King urged the crowd to consider the price of freedom: “We take it for granted, and we think that because it was here yesterday, it will be here today, and it will be here tomorrow. But that freedom cost. Not just legs, but it cost lives.”

Vicki Garbutt, chair of the Freedom Award Gala Committee, explained that each year recipients, like King, remind her that ordinary people can change society for the better.

“We talk about freedom as a value, and these recipients make that value come alive,” Garbutt said.

Garbutt continued by explaining that the gala helps to memorialize stories of freedom that can continue to inspire others to greatness.

“Reagan said that ‘freedom is never more than one generation away from extinction,’ and this gala is here to remind us of that,” Garbutt said. “This is an effort to keep those stories alive.”

Other recipients of the 2015 Freedom Award include:

  • Nelson Takeo Akagi, a Japanese-American World War II veteran who volunteered for service while his family lived in a U.S. internment camp.
  • Sharlene Wells Hawkes, president of Remember My Service Productions and former Miss America.
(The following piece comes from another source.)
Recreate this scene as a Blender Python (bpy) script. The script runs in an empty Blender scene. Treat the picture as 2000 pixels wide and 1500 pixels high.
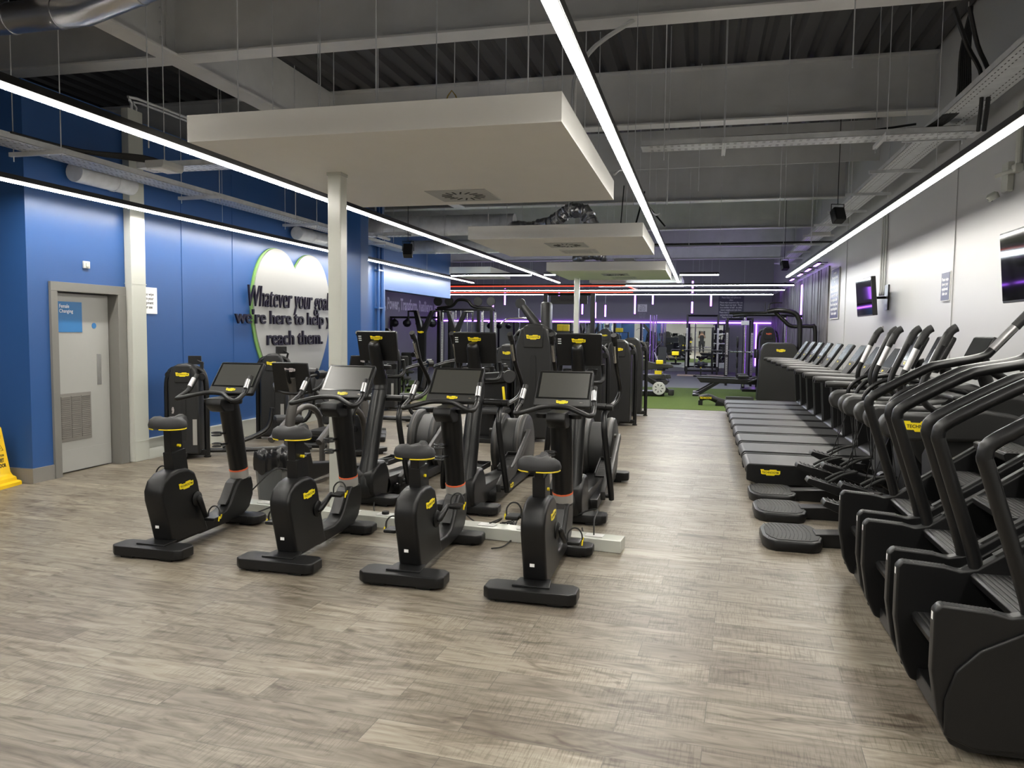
import bpy, bmesh, math, random
from mathutils import Vector, Matrix
random.seed(7)
C = bpy.context.scene.collection
PI = math.pi
# ------------------------------------------------------------------ camera, exposure, world
sc = bpy.context.scene
cd = bpy.data.cameras.new('camera'); cam = bpy.data.objects.new('camera', cd); C.objects.link(cam)
sc.camera = cam
cd.sensor_fit = 'HORIZONTAL'; cd.sensor_width = 36.0; cd.lens = 36.0*1500/2000; cd.clip_start = .02; cd.clip_end = 200
_R = Matrix(((0.9708078982837569, 0.239607194950521, 0.01097345696750766),
             (-0.027056904543486245, 0.06393830808652716, 0.9975869970461508),
             (0.2383273978089791, -0.9687622437352601, 0.06855484349500951)))   # world axes seen from the camera
cam.matrix_world = Matrix.Translation((0, 0, 1.65)) @ _R.transposed().to_4x4()
vs = sc.view_settings
sc.display_settings.display_device = 'sRGB'
vs.view_transform = 'Standard'; vs.look = 'None'; vs.gamma = 1; vs.exposure = 1.6; vs.use_curve_mapping = False
w = bpy.data.worlds.new('world'); sc.world = w; w.use_nodes = True
w.node_tree.nodes['Background'].inputs[0].default_value = (.5, .5, .5, 1)
w.node_tree.nodes['Background'].inputs[1].default_value = .05
LAMP = 34.0        # emission of the white linear lamps
WARM = (1.0, .965, .89)
VIO = (.38, .11, 1.0)

# ------------------------------------------------------------------ materials
MATS = {}
def mat(name, col, rough=.5, metal=0, bump=0, bscale=200, emit=None, es=0, var=0, vscale=3, coat=0, spec=.5, alpha=None):
    m = bpy.data.materials.new(name); m.use_nodes = True; nt = m.node_tree; b = nt.nodes['Principled BSDF']
    b.inputs['Base Color'].default_value = (*col, 1); b.inputs['Roughness'].default_value = rough
    b.inputs['Metallic'].default_value = metal; b.inputs['Specular IOR Level'].default_value = spec
    if coat: b.inputs['Coat Weight'].default_value = coat; b.inputs['Coat Roughness'].default_value = .08
    if emit: b.inputs['Emission Color'].default_value = (*emit, 1); b.inputs['Emission Strength'].default_value = es
    tc = nt.nodes.new('ShaderNodeTexCoord')
    if var:
        n = nt.nodes.new('ShaderNodeTexNoise'); n.inputs['Scale'].default_value = vscale; n.inputs['Detail'].default_value = 5
        nt.links.new(tc.outputs['Object'], n.inputs['Vector'])
        mx = nt.nodes.new('ShaderNodeMix'); mx.data_type = 'RGBA'
        mx.inputs[6].default_value = (*[c*(1-var) for c in col], 1); mx.inputs[7].default_value = (*[min(1, c*(1+var)) for c in col], 1)
        nt.links.new(n.outputs['Fac'], mx.inputs[0]); nt.links.new(mx.outputs[2], b.inputs['Base Color'])
    if bump:
        n = nt.nodes.new('ShaderNodeTexNoise'); n.inputs['Scale'].default_value = bscale; n.inputs['Detail'].default_value = 3
        nt.links.new(tc.outputs['Object'], n.inputs['Vector'])
        bp = nt.nodes.new('ShaderNodeBump'); bp.inputs['Strength'].default_value = bump; bp.inputs['Distance'].default_value = .002
        nt.links.new(n.outputs['Fac'], bp.inputs['Height']); nt.links.new(bp.outputs[0], b.inputs['Normal'])
    MATS[name] = m
    return m
BLK = mat('black_plastic', (.006, .006, .0063), .40, spec=.38, bump=.25, bscale=350, var=.15)
MET = mat('black_painted_steel', (.006, .006, .0063), .34, spec=.42, var=.15)
mat('label_grey', (.30, .29, .27), .5)
RUB = mat('black_rubber', (.009, .009, .009), .6, bump=.3, bscale=120)
UPH = mat('charcoal_upholstery', (.013, .013, .014), .6, bump=.35, bscale=260)
SHL = mat('charcoal_shell', (.015, .015, .0148), .42, spec=.4, bump=.2, bscale=300, var=.1)
DGR = mat('dark_grey_shell', (.021, .021, .0205), .45, bump=.2, bscale=300, var=.1)
MGR = mat('grey_frame', (.055, .05, .045), .42, var=.1)
CHR = mat('chrome', (.75, .75, .74), .16, 1)
STL = mat('galvanised_steel', (.60, .61, .62), .42, .1, var=.25, vscale=9)
ALU = mat('brushed_aluminium', (.5, .5, .5), .35, .9, var=.15, vscale=20)
YEL = mat('yellow_badge', (.85, .68, .012), .4)
SIL = mat('silver_badge', (.55, .5, .5), .35)
INK = mat('black_ink', (.004, .004, .004), .6)
SCR = mat('dark_glass_screen', (.006, .0065, .007), .16, spec=.35)
SCT = mat('matte_display', (.006, .0065, .007), .25, spec=.04)
TVG = mat('television_glass', (.004, .004, .0045), .05, spec=.2)
PNL = mat('grey_console_panel', (.035, .035, .034), .6, spec=.15)
SCL = mat('anti_glare_screen', (.04, .04, .036), .3)
WHT = mat('white_paint', (.50, .50, .485), .42, var=.03)
GLW = mat('white_gloss_trunking', (.50, .51, .46), .2, var=.03)
CLD = mat('white_plasterboard', (.87, .855, .81), .7, var=.03)
BEA = mat('grey_painted_steel', (.62, .62, .615), .6, var=.2, vscale=2)
FLG = mat('pale_grey_flange', (.70, .69, .67), .55, var=.12, vscale=3)
DEC = mat('dark_roof_sheet', (.055, .054, .058), .5, var=.25, vscale=1.2)
BWL = mat('blue_wall_paint', (.022, .080, .245), .36, bump=.06, bscale=30, var=.05)
WWL = mat('white_wall_paint', (.43, .43, .425), .42, bump=.08, bscale=12, var=.025, vscale=1)
GWL = mat('dark_grey_wall', (.26, .255, .27), .6, var=.06)
DOR = mat('pale_grey_door', (.36, .36, .34), .4, var=.04)
FRM = mat('grey_door_frame', (.17, .165, .15), .5, var=.06)
SKT = mat('grey_skirting', (.20, .19, .175), .45, var=.06)
YPL = mat('yellow_plastic', (.82, .52, .008), .38)
BAG = mat('black_bin_liner', (.012, .012, .013), .22, bump=.9, bscale=14)
BIN = mat('grey_bin_plastic', (.11, .115, .115), .4)
GRN = mat('green_edge', (.17, .33, .09), .5)
NAV = mat('navy_sign', (.03, .035, .09), .4)
SGB = mat('blue_sign', (.03, .17, .42), .35)
PAP = mat('white_sign', (.88, .88, .87), .45)
FOI = mat('silver_foil_duct', (.62, .62, .64), .28, 1, bump=1.0, bscale=25)
MIR = mat('mirror_glass', (.82, .86, .84), .015, 1)
SKN = mat('skin', (.55, .33, .24), .5)
CLO = mat('dark_clothes', (.02, .022, .03), .8)
REDP = mat('red_plastic', (.5, .03, .02), .4)
ORG = mat('orange_label', (.75, .14, .05), .5)
LGT = mat('lamp_white', (1, 1, 1), .5, emit=WARM, es=LAMP)
LGS = mat('lamp_white_side', (1, 1, 1), .5, emit=WARM, es=1.4)
LGW = mat('lamp_cool_white', (1, 1, 1), .5, emit=(.86, .95, 1), es=21)
LVI = mat('lamp_violet', (.4, .2, .8), .5, emit=VIO, es=4.5)
LRD = mat('lamp_red', (.8, .2, .1), .5, emit=(1, .045, .02), es=.8)
LCV = mat('lamp_cove', (1, 1, 1), .5, emit=(1, .98, .8), es=1.6)

def floor_material():
    m = bpy.data.materials.new('vinyl_wood_planks'); m.use_nodes = True; nt = m.node_tree; N = nt.nodes; L = nt.links
    b = N['Principled BSDF']; g = N.new('ShaderNodeNewGeometry')
    mp = N.new('ShaderNodeMapping'); mp.inputs['Rotation'].default_value = (0, 0, math.radians(2.9)); mp.inputs['Location'].default_value = (.11, .068, 0)
    L.new(g.outputs['Position'], mp.inputs[0])
    br = N.new('ShaderNodeTexBrick'); br.offset = .37; br.offset_frequency = 2; br.squash = 1
    br.inputs['Color1'].default_value = (0, 0, 0, 1); br.inputs['Color2'].default_value = (1, 1, 1, 1); br.inputs['Mortar'].default_value = (.5, .5, .5, 1)
    br.inputs['Scale'].default_value = 1; br.inputs['Mortar Size'].default_value = .0017; br.inputs['Mortar Smooth'].default_value = .1
    br.inputs['Brick Width'].default_value = .97; br.inputs['Row Height'].default_value = .196
    L.new(mp.outputs[0], br.inputs['Vector'])
    sp = N.new('ShaderNodeSeparateXYZ'); L.new(mp.outputs[0], sp.inputs[0])
    of = N.new('ShaderNodeMath'); of.operation = 'MULTIPLY'; of.inputs[1].default_value = 37; L.new(br.outputs['Color'], of.inputs[0])
    ad = N.new('ShaderNodeMath'); L.new(sp.outputs[0], ad.inputs[0]); L.new(of.outputs[0], ad.inputs[1])
    cb = N.new('ShaderNodeCombineXYZ'); L.new(ad.outputs[0], cb.inputs[0]); L.new(sp.outputs[1], cb.inputs[1]); L.new(of.outputs[0], cb.inputs[2])
    def noise(sx, sy, scale, detail, dist=0):
        q = N.new('ShaderNodeMapping'); q.inputs['Scale'].default_value = (sx, sy, 1); L.new(cb.outputs[0], q.inputs[0])
        n = N.new('ShaderNodeTexNoise'); n.inputs['Scale'].default_value = scale; n.inputs['Detail'].default_value = detail; n.inputs['Distortion'].default_value = dist
        L.new(q.outputs[0], n.inputs['Vector']); return n.outputs['Fac']
    def ramp(src, stops):
        r = N.new('ShaderNodeValToRGB'); e = r.color_ramp.elements
        while len(e) < len(stops): e.new(.5)
        for k, (p, c) in enumerate(stops): e[k].position = p; e[k].color = (*c, 1)
        L.new(src, r.inputs[0]); return r.outputs[0]
    def mix(a, bb, fac, mode='MIX'):
        x = N.new('ShaderNodeMix'); x.data_type = 'RGBA'; x.blend_type = mode
        if isinstance(fac, float): x.inputs[0].default_value = fac
        else: L.new(fac, x.inputs[0])
        L.new(a, x.inputs[6]); L.new(bb, x.inputs[7]); return x.outputs[2]
    grain = noise(1.1, 6.5, 2.2, 10, 1.6)
    base = ramp(grain, [(.24, (.066, .050, .036)), (.37, (.137, .114, .087)), (.50, (.203, .177, .141)), (.62, (.245, .218, .176)), (.80, (.305, .275, .226))])
    fine = ramp(noise(1.5, 60, 6, 4), [(.35, (.84, .84, .84)), (.6, (1.04, 1.04, 1.04))])
    c = mix(base, fine, .75, 'MULTIPLY')
    saw = ramp(noise(70, 3.5, 2.2, 3, .4), [(.38, (.70, .68, .65)), (.52, (1, 1, 1))])
    sawm = ramp(noise(1.3, 2.2, 1.6, 2), [(.40, (0, 0, 0)), (.56, (1, 1, 1))])
    c = mix(c, mix(c, saw, 1.0, 'MULTIPLY'), sawm)
    knot = ramp(noise(1.6, 3.6, 2.6, 6, 1.5), [(.27, (.42, .36, .30)), (.41, (1, 1, 1))])
    c = mix(c, knot, .9, 'MULTIPLY')
    tint = ramp(br.outputs['Color'], [(0, (.74, .71, .69)), (.35, (.93, .92, .90)), (.7, (1.02, 1.01, .99)), (1, (1.18, 1.17, 1.14))])
    c = mix(c, tint, 1.0, 'MULTIPLY')
    dk = N.new('ShaderNodeRGB'); dk.outputs[0].default_value = (.05, .043, .036, 1)
    mf = N.new('ShaderNodeMath'); mf.operation = 'MULTIPLY'; mf.inputs[1].default_value = .7; L.new(br.outputs['Fac'], mf.inputs[0])
    c = mix(c, dk.outputs[0], mf.outputs[0])
    L.new(c, b.inputs['Base Color'])
    b.inputs['Roughness'].default_value = .42; b.inputs['Specular IOR Level'].default_value = .4
    bp = N.new('ShaderNodeBump'); bp.inputs['Strength'].default_value = .15; bp.inputs['Distance'].default_value = .003
    L.new(grain, bp.inputs['Height']); L.new(bp.outputs[0], b.inputs['Normal'])
    return m
FLR = floor_material()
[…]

Her organization records and distributes the stories of service men and women.
  • Timothy Ballard, a member of Operation Underground Railroad, a nonprofit organization with a mission to save children from human trafficking.
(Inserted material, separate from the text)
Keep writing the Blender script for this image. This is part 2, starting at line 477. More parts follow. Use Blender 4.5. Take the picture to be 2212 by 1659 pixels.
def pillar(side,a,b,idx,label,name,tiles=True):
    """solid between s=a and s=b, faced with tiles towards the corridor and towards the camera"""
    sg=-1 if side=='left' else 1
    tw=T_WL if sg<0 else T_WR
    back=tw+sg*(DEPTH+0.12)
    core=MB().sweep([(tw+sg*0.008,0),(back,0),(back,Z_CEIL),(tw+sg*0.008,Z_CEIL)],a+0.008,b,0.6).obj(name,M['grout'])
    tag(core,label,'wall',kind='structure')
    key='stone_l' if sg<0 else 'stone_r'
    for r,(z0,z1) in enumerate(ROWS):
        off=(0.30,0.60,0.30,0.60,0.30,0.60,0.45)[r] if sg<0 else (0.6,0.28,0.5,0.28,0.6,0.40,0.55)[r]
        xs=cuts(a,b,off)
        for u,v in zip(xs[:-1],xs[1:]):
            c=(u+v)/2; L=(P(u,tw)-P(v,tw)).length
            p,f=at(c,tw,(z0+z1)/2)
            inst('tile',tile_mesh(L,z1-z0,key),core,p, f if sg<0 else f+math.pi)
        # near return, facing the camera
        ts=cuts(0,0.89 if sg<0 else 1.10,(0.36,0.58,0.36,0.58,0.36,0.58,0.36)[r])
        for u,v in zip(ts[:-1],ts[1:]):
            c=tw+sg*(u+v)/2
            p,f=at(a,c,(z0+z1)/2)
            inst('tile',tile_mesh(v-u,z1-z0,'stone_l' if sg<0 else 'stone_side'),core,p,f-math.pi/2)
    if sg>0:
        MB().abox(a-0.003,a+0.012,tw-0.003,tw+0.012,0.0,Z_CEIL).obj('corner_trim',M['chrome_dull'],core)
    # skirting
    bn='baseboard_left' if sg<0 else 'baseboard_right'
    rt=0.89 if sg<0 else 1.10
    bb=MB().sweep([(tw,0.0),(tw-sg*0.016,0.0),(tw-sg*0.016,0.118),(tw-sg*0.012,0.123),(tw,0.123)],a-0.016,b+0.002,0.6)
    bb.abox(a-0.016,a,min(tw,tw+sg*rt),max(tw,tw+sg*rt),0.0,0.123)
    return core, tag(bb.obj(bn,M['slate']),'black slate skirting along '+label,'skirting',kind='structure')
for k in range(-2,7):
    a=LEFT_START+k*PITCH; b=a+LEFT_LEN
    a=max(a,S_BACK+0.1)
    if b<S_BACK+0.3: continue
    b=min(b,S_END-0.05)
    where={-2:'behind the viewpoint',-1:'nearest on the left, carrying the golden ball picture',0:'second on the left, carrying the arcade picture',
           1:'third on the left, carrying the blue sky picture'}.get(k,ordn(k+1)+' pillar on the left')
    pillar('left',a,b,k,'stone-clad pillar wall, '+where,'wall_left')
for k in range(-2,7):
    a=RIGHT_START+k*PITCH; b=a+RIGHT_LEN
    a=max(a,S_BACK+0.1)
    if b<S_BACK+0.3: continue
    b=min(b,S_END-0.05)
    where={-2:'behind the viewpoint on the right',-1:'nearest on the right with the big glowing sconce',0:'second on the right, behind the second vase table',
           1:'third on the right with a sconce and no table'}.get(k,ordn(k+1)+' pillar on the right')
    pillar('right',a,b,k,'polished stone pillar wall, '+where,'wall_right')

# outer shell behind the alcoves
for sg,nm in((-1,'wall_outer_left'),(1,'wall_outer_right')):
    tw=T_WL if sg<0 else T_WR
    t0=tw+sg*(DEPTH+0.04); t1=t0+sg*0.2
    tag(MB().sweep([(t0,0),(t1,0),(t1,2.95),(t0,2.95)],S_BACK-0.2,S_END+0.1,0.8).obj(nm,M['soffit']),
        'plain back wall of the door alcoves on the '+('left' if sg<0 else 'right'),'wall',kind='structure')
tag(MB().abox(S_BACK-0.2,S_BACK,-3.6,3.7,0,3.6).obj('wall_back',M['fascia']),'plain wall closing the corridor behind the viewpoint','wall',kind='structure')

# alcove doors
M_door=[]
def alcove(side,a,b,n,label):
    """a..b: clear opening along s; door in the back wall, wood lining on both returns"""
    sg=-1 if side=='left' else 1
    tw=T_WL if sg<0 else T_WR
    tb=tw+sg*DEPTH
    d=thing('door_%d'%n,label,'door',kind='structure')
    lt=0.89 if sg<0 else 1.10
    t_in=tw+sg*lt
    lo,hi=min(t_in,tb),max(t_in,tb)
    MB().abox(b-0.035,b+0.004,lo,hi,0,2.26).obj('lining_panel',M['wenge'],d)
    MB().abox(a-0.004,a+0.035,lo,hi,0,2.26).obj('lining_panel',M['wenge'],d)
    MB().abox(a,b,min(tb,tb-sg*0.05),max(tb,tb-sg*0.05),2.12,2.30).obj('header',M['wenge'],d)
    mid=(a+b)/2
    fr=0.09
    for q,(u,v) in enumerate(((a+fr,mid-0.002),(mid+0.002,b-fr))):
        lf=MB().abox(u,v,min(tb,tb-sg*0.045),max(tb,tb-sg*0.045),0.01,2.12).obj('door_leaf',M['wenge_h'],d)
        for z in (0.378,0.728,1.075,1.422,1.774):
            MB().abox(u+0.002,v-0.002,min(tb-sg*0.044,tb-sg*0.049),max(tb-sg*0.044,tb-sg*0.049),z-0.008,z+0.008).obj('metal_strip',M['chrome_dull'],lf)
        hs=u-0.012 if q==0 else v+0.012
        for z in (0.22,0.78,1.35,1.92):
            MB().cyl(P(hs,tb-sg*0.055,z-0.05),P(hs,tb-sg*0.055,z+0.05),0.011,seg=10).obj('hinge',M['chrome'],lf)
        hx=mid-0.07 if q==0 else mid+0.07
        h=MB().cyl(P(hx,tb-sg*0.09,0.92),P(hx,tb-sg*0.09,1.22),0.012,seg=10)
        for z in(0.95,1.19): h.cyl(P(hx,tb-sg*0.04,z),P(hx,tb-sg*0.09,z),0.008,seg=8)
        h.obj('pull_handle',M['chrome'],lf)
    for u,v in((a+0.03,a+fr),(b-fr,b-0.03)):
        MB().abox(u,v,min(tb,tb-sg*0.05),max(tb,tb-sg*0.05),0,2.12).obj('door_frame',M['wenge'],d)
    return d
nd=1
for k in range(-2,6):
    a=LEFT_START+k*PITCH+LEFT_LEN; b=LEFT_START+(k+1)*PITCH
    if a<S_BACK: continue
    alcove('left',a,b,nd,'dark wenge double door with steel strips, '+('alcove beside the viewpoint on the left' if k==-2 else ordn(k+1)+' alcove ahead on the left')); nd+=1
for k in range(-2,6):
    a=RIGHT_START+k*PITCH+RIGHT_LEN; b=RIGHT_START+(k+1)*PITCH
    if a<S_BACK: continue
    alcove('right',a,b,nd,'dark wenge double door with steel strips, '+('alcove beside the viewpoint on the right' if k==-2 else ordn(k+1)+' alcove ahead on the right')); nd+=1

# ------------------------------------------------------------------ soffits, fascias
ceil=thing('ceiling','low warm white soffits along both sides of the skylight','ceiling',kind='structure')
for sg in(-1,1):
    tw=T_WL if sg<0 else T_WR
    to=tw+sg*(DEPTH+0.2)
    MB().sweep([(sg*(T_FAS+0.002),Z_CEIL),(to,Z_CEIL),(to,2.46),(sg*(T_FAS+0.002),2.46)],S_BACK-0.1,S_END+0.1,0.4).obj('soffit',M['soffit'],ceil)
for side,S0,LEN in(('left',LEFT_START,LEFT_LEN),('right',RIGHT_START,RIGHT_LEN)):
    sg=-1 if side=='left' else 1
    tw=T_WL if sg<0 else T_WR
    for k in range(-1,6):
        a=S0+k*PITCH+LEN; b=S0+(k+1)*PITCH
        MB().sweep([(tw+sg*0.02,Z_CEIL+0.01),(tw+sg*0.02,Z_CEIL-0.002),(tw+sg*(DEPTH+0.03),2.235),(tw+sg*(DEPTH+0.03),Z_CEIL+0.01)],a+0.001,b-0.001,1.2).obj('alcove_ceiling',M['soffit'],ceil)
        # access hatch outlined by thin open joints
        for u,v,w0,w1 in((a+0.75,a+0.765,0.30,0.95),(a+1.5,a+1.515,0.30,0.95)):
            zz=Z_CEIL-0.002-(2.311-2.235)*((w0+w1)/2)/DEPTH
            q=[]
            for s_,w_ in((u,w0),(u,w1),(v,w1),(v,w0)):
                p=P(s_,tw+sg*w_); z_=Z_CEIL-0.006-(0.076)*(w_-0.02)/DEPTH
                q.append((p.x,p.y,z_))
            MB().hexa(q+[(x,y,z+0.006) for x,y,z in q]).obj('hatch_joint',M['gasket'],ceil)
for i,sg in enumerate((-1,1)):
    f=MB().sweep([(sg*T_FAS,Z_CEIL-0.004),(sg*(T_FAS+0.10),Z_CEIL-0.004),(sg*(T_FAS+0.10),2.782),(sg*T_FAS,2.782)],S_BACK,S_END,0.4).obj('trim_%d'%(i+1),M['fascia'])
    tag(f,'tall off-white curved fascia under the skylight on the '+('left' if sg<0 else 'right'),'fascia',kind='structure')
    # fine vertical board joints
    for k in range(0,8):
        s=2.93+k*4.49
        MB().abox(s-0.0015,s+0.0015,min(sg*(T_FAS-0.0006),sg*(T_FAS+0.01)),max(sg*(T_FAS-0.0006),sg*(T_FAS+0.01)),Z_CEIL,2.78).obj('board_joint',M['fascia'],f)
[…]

Paul Warner, executive director of the Festival Administration, said he hoped people attending the gala would remember those who have sacrificed for the freedoms Americans enjoy.

“We owe our freedom to others, both from those in the past from World War II, and also those serving present,” Warner said.

The Freedom Festival’s objective is to “celebrate, teach, honor and strengthen the traditional American values of God, family, freedom and country.”

Those who came to honor the recipients of the 2015 Freedom Award included two U.S. Congressmen, Utah Gov. Gary Herbert, Utah County commissioners and “Candy Bomber” Gail Halvorsen.